The mayor of Saanich has been promoting the concept of pre-zoning, in the press and on his website. Pre-zoning would massively curtail the number of community hearings on zoning processes, greatly reducing community power and influence in shaping their own future. This would in many ways be devastating for local democracy and the environment, which will be heavily affected.
Unfortunately, the public at large is barely aware of pre-zoning and what it entails and just how much it will affect both them and their communities. What little awareness there is about pre-zoning, tends to be marketed through extensive PR and misleading names, such as ‘missing middle’, ‘inclusionary housing’, etc., often emanating from developers and their lobbies and then parroted by politicians at various levels of government.
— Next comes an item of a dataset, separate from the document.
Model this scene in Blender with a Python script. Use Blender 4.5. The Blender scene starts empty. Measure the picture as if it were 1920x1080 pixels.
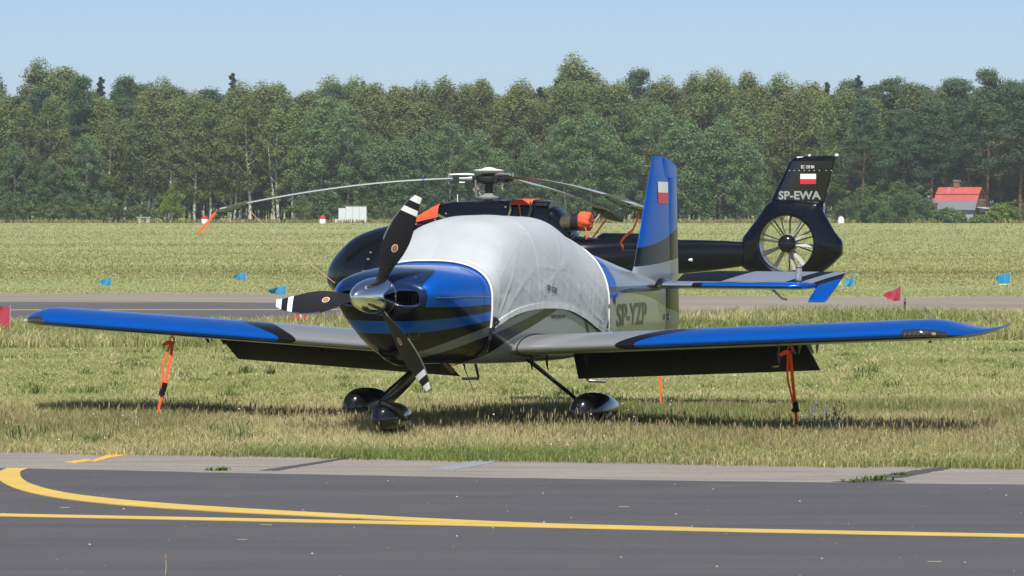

The extensive PR campaigns to guise and promote pre-zoning as something friendly to the working class and communities, is not a surprise as the chief financial beneficiaries will be those in the development and real estate industries, who through subdivisions that will massively raise square metre cost on the properties, will profit considerably from the process and affordability will continue to suffer as a consequence.
The BCGEU has noted that so-called missing middle housing does not offer affordability. This was even confirmed by the chair of a major local development lobby.
Thus, when the mayor and various committees use the word “attainable” to describe proposed housing instead of affordable, it should be raising red flags. A palace is attainable. That doesn’t mean it’s affordable for the working public. PR euphemism should always raise eyebrows of suspicion whenever it is utilized.
Wouldn’t it be sage thinking for Saanich to sit back and see how Victoria’s experiment with missing middle housing pans out, before recklessly following suit, just because Victoria is doing it?
After all, Victoria’s experiments always turn out a success, right? Victoria’s reckless march to density has conversely led to it being one of the most expensive places in the country to live. We all know who benefits under that scenario, and I’ll give you a hint, it isn’t the middle.